## WORK TO COMPLETE
Of the records that follow, copy only the lines from the line containing "Build this scene" to the line containing "SC.camera = cam", both included, exactly as written.

(Records from a data collection)
------------------------------------------------------------
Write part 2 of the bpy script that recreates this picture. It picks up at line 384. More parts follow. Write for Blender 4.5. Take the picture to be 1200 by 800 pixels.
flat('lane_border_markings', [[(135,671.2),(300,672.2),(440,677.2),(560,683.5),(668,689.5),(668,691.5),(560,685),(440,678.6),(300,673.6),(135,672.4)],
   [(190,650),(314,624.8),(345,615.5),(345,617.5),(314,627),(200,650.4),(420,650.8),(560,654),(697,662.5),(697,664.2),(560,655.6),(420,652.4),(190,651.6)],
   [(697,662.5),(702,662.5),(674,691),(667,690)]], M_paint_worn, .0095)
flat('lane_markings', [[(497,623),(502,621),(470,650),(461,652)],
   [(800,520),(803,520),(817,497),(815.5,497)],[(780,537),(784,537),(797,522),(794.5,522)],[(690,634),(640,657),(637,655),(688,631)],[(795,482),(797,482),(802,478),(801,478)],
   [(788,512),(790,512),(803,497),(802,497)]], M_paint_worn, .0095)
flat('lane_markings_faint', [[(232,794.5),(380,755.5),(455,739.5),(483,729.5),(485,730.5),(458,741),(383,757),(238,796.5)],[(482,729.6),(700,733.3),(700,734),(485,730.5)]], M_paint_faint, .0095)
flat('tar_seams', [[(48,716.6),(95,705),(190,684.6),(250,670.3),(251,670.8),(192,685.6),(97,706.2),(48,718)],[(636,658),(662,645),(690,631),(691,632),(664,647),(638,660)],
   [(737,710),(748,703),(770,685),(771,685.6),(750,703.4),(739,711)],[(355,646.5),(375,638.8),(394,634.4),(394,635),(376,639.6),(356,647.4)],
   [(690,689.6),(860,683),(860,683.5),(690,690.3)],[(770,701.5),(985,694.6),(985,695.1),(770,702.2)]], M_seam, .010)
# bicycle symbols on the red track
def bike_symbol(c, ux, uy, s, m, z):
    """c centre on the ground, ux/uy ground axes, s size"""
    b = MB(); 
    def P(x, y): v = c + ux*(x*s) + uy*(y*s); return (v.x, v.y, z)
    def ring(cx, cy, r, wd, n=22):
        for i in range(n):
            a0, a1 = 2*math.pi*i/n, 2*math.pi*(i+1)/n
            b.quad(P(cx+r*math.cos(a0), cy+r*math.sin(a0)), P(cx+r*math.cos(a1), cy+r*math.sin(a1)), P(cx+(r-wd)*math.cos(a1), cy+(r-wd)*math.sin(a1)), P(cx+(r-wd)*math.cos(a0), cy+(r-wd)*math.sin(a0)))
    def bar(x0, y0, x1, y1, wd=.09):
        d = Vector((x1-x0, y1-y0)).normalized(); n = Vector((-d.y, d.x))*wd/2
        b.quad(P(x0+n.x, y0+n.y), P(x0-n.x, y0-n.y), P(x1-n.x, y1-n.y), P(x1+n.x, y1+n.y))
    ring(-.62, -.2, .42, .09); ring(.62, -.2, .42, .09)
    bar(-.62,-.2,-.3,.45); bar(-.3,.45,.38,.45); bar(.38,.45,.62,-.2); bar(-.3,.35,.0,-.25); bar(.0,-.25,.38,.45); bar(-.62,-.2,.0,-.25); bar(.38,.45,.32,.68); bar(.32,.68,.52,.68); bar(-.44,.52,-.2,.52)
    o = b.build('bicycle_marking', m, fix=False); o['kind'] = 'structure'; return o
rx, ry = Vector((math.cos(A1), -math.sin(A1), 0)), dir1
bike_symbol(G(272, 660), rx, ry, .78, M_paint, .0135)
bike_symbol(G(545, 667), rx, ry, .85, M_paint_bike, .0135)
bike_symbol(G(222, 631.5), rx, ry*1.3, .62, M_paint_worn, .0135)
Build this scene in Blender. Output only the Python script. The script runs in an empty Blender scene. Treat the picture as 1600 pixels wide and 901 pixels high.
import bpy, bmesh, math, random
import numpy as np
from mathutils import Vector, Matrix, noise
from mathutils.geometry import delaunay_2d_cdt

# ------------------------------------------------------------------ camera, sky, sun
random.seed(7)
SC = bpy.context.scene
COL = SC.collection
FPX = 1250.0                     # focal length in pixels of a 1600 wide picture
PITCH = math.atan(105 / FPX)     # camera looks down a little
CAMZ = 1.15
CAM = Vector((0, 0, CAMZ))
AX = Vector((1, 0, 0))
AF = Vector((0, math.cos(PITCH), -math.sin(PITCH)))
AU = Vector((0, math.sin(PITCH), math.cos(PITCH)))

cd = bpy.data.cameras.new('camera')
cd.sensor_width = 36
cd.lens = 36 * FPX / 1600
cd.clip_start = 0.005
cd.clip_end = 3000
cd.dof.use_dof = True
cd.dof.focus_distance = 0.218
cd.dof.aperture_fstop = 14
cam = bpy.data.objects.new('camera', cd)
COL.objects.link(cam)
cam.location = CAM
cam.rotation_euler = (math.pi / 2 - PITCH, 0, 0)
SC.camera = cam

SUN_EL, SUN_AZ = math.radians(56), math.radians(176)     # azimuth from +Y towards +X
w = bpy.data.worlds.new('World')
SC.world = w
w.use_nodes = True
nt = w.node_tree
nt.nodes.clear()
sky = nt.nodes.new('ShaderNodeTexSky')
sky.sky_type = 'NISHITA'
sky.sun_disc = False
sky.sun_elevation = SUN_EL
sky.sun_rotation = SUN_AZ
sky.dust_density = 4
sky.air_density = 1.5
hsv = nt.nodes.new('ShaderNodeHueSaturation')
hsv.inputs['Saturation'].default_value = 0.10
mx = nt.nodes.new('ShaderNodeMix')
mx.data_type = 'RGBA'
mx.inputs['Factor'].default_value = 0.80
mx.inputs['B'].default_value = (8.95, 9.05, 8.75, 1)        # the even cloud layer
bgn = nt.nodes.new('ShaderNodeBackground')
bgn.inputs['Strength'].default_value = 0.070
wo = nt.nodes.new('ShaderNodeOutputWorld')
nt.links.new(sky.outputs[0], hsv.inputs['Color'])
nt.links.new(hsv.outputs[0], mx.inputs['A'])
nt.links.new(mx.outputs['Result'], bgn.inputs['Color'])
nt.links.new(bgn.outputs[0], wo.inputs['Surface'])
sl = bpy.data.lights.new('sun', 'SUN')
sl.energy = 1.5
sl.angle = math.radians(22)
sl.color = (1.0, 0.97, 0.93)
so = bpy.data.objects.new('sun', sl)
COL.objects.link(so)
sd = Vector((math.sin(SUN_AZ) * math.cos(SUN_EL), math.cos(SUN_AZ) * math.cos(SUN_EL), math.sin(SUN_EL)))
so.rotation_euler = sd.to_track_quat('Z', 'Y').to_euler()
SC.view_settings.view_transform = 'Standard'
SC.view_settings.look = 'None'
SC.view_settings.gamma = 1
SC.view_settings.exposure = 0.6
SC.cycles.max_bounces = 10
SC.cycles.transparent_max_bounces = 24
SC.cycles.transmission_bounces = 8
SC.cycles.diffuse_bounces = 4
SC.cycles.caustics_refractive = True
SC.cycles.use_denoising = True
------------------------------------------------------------
## WRITTEN SOLUTION
Build this scene in Blender. Output only the Python script. The script runs in an empty Blender scene. Treat the picture as 1600 pixels wide and 901 pixels high.
import bpy, bmesh, math, random
import numpy as np
from mathutils import Vector, Matrix, noise
from mathutils.geometry import delaunay_2d_cdt

# ------------------------------------------------------------------ camera, sky, sun
random.seed(7)
SC = bpy.context.scene
COL = SC.collection
FPX = 1250.0                     # focal length in pixels of a 1600 wide picture
PITCH = math.atan(105 / FPX)     # camera looks down a little
CAMZ = 1.15
CAM = Vector((0, 0, CAMZ))
AX = Vector((1, 0, 0))
AF = Vector((0, math.cos(PITCH), -math.sin(PITCH)))
AU = Vector((0, math.sin(PITCH), math.cos(PITCH)))

cd = bpy.data.cameras.new('camera')
cd.sensor_width = 36
cd.lens = 36 * FPX / 1600
cd.clip_start = 0.005
cd.clip_end = 3000
cd.dof.use_dof = True
cd.dof.focus_distance = 0.218
cd.dof.aperture_fstop = 14
cam = bpy.data.objects.new('camera', cd)
COL.objects.link(cam)
cam.location = CAM
cam.rotation_euler = (math.pi / 2 - PITCH, 0, 0)
SC.camera = cam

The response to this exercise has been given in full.